_DATASET EXCERPTS_
╭──
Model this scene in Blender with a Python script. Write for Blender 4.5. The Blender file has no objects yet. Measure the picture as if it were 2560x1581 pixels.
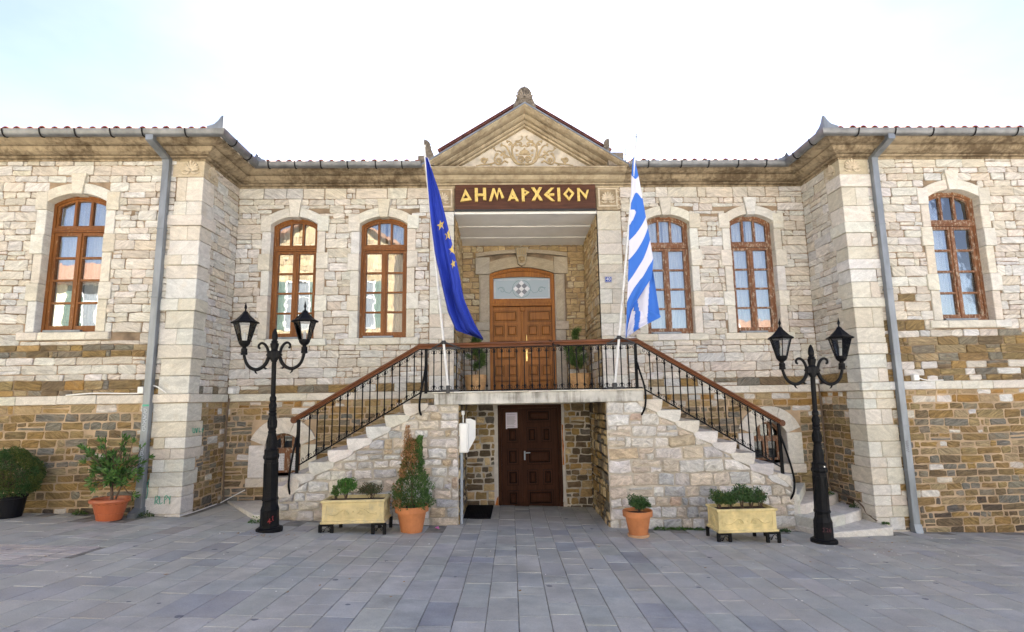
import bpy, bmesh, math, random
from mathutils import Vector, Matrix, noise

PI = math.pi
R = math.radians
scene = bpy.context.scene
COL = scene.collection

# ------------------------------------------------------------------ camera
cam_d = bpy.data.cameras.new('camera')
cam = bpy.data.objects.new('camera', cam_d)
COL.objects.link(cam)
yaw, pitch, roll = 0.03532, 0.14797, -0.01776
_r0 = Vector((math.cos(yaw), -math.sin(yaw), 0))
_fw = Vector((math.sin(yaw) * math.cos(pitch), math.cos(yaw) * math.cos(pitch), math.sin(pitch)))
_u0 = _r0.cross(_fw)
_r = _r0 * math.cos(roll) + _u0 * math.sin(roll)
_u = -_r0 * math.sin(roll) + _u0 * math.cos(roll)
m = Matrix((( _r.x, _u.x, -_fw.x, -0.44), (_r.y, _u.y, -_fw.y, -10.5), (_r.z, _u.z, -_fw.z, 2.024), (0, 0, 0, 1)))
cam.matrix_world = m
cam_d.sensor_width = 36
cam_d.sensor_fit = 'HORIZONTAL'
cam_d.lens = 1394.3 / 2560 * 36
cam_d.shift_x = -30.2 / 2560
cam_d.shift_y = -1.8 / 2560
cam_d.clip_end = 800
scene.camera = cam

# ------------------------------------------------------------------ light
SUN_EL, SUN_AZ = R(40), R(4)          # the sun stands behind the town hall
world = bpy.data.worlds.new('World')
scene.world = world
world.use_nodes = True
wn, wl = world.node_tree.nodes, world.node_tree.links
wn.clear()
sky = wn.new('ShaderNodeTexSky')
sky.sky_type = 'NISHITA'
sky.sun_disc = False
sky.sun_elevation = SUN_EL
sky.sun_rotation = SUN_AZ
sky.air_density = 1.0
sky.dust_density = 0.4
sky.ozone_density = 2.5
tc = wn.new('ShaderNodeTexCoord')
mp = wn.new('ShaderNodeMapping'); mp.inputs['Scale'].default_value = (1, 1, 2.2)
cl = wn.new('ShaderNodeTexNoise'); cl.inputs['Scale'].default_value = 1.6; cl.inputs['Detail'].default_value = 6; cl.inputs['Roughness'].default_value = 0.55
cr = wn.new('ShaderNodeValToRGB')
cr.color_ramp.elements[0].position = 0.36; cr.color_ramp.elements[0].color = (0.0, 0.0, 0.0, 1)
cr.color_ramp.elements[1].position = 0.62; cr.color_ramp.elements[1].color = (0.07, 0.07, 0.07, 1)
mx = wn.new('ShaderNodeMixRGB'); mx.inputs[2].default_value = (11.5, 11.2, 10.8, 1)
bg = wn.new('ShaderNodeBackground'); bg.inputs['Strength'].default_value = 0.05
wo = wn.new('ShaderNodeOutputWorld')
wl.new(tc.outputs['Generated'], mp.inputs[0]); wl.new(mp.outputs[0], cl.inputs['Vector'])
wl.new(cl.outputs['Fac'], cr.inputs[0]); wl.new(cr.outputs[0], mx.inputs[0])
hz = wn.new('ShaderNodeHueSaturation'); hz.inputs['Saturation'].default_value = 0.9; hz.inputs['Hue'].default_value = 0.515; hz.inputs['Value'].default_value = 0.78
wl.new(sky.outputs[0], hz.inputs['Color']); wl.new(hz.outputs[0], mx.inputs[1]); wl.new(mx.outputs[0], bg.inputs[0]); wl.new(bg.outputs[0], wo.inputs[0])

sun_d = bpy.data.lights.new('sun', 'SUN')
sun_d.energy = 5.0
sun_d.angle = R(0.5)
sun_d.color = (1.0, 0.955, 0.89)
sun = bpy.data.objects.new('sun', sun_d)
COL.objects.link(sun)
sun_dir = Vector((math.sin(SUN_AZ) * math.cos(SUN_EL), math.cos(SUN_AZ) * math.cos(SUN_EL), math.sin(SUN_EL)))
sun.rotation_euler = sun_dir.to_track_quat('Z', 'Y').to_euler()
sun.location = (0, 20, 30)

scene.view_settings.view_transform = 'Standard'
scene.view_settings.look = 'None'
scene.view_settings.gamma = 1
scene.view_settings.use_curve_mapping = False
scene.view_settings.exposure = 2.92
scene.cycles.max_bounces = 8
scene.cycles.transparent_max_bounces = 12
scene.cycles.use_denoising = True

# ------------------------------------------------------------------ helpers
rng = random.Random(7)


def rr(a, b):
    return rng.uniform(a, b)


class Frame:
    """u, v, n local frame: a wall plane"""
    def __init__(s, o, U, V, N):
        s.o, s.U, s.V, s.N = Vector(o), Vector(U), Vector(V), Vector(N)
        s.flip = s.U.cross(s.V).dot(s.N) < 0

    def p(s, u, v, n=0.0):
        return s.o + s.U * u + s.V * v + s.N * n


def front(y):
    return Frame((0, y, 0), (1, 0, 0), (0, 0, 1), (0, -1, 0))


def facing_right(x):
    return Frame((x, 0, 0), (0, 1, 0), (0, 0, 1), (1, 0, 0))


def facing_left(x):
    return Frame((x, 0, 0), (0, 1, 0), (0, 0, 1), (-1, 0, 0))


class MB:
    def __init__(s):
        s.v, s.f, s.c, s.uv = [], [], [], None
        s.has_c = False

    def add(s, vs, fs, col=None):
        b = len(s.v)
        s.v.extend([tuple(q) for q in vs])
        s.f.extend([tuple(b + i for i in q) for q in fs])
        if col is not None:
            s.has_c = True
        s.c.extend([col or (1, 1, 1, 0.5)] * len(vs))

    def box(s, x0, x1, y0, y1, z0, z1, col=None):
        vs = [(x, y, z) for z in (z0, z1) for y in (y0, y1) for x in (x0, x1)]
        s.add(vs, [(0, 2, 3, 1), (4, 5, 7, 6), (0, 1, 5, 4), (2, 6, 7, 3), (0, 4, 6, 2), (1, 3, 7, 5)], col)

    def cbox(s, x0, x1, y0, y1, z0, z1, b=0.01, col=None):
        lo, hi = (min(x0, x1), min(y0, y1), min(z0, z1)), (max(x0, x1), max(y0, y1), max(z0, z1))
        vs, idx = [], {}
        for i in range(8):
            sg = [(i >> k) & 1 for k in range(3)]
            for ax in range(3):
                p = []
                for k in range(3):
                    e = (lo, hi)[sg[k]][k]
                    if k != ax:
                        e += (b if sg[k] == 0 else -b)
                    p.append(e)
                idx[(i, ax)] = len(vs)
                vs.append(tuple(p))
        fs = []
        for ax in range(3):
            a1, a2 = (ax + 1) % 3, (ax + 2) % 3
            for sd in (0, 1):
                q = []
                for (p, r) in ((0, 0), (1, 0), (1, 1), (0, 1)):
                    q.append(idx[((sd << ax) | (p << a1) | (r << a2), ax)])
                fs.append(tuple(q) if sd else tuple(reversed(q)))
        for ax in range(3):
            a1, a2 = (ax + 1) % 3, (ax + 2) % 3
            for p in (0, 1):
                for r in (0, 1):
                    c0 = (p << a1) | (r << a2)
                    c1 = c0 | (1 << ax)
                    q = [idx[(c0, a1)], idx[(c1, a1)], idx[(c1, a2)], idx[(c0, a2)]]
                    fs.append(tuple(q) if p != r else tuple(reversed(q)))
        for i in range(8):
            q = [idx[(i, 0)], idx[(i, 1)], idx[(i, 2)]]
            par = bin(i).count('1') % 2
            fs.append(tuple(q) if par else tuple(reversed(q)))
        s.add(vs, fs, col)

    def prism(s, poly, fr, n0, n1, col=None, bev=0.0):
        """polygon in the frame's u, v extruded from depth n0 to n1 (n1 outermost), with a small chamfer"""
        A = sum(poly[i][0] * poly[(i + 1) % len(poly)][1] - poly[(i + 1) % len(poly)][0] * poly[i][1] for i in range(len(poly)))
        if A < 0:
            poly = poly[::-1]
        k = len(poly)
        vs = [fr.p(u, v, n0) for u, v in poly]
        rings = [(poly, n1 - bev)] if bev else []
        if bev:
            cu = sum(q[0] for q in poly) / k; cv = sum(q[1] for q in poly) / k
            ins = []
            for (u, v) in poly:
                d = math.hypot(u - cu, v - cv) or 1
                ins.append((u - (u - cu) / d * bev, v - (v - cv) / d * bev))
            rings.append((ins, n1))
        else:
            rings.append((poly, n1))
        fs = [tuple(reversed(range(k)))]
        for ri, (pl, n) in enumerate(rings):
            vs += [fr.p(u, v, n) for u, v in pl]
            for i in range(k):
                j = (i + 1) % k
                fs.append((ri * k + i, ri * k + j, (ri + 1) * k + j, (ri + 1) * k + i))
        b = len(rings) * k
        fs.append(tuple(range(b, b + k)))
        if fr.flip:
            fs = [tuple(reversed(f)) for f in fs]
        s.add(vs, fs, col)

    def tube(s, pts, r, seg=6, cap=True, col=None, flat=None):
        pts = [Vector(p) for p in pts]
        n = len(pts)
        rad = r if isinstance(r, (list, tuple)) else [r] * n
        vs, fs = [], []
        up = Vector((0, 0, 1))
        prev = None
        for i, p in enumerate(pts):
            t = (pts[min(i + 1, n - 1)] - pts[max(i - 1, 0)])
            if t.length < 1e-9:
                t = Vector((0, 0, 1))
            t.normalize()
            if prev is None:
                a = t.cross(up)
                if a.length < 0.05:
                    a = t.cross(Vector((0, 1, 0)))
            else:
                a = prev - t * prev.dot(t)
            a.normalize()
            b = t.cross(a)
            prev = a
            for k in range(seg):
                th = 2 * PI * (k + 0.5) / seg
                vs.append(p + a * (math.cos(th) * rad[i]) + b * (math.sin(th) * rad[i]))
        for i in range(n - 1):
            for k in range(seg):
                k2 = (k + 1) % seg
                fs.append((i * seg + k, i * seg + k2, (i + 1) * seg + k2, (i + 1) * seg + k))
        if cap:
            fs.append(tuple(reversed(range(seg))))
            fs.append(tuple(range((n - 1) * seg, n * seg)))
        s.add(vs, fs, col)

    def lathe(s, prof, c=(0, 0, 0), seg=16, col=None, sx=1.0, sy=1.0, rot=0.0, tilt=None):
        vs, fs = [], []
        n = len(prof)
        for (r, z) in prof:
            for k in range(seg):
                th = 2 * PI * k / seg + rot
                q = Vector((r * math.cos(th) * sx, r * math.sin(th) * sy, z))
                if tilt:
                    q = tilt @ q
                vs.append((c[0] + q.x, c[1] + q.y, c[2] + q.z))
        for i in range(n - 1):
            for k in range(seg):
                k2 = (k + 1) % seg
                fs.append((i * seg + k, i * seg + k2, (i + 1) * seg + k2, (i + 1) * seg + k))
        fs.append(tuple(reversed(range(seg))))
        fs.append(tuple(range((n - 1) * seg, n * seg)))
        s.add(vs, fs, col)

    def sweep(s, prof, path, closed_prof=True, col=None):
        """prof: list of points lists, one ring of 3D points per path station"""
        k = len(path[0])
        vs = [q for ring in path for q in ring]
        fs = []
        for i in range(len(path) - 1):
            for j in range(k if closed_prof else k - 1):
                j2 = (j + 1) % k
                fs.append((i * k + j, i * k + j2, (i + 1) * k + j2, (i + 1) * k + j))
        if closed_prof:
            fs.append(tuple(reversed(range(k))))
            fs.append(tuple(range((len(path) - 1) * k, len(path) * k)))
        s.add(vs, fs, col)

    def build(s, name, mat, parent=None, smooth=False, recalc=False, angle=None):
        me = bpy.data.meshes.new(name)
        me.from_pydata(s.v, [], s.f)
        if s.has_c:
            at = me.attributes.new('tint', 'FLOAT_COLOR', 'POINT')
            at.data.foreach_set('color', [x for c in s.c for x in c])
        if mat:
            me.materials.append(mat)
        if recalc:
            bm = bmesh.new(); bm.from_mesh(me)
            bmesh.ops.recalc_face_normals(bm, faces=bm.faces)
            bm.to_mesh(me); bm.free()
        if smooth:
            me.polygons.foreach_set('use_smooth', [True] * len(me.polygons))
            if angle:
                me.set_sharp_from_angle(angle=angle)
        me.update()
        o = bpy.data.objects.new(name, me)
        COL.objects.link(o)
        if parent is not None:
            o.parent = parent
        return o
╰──
╭──
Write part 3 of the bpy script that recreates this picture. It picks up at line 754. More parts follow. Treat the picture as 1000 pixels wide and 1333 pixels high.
╰──
_DO THIS_
Take the lines from the one holding "Model this scene" to the one holding "from mathutils import Vector, Matrix, noise", both lines included, and give them again exactly, with no pictures.

_REPLY TO THE EXERCISE_
Model this scene in Blender with a Python script. Write for Blender 4.5. The Blender file has no objects yet. Measure the picture as if it were 2560x1581 pixels.
import bpy, bmesh, math, random
from mathutils import Vector, Matrix, noise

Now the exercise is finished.